The most direct version would be this:
use libc::c_char;
use std::ffi::CString;
use std::mem;
#[no_mangle]
pub extern fn query() -> *mut c_char {
let s = CString::new("Hello!").unwrap();
s.into_raw()
}
Here we return a pointer to a zero-terminated sequence of char
s which can be passed to Python's c_char_p
. You can't return just CString
because it is Rust structure which is not supposed to be used in C code directly - it wraps Vec<u8>
and actually consists of three pointer-sized integers. It is not compatible with C's char*
directly. We need to obtain a raw pointer out of it. CString::into_raw()
method does this - it consumes the CString
by value, "forgets" it so its allocation won't be destroyed, and returns a *mut c_char
pointer to the beginning of the array.
However, this way the string will be leaked because we forget its allocation on the Rust side, and it is never going to get freed. I don't know Python's FFI enough, but the most direct way to fix this problem is to create two functions, one for producing the data and one for freeing it.

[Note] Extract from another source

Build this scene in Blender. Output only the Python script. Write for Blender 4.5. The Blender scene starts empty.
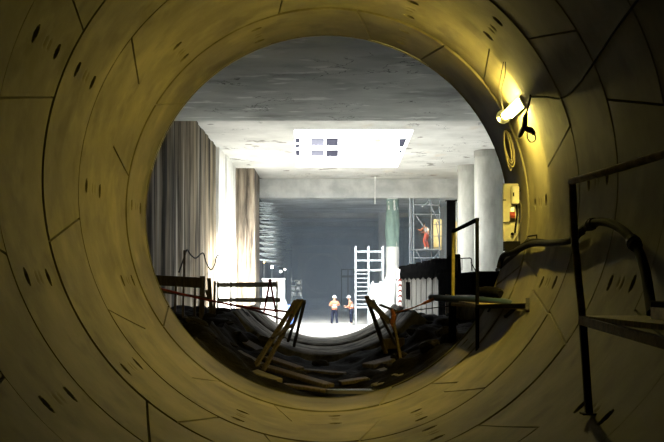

Then you need to free the data from Python side by calling this freeing function:
// above function
#[no_mangle]
pub extern fn query() -> *mut c_char { ... }
#[no_mangle]
pub extern fn free_query(c: *mut c_char) {
// convert the pointer back to `CString`
// it will be automatically dropped immediately
unsafe { CString::from_raw(c); }
}
CString::from_raw()
method accepts a *mut c_char
pointer and creates a CString
instance out of it, computing the length of the underlying zero-terminated string in the process. This operation implies ownership transfer, so the resulting CString
value will own the allocation, and when it is dropped, the allocation gets freed. This is exactly what we want.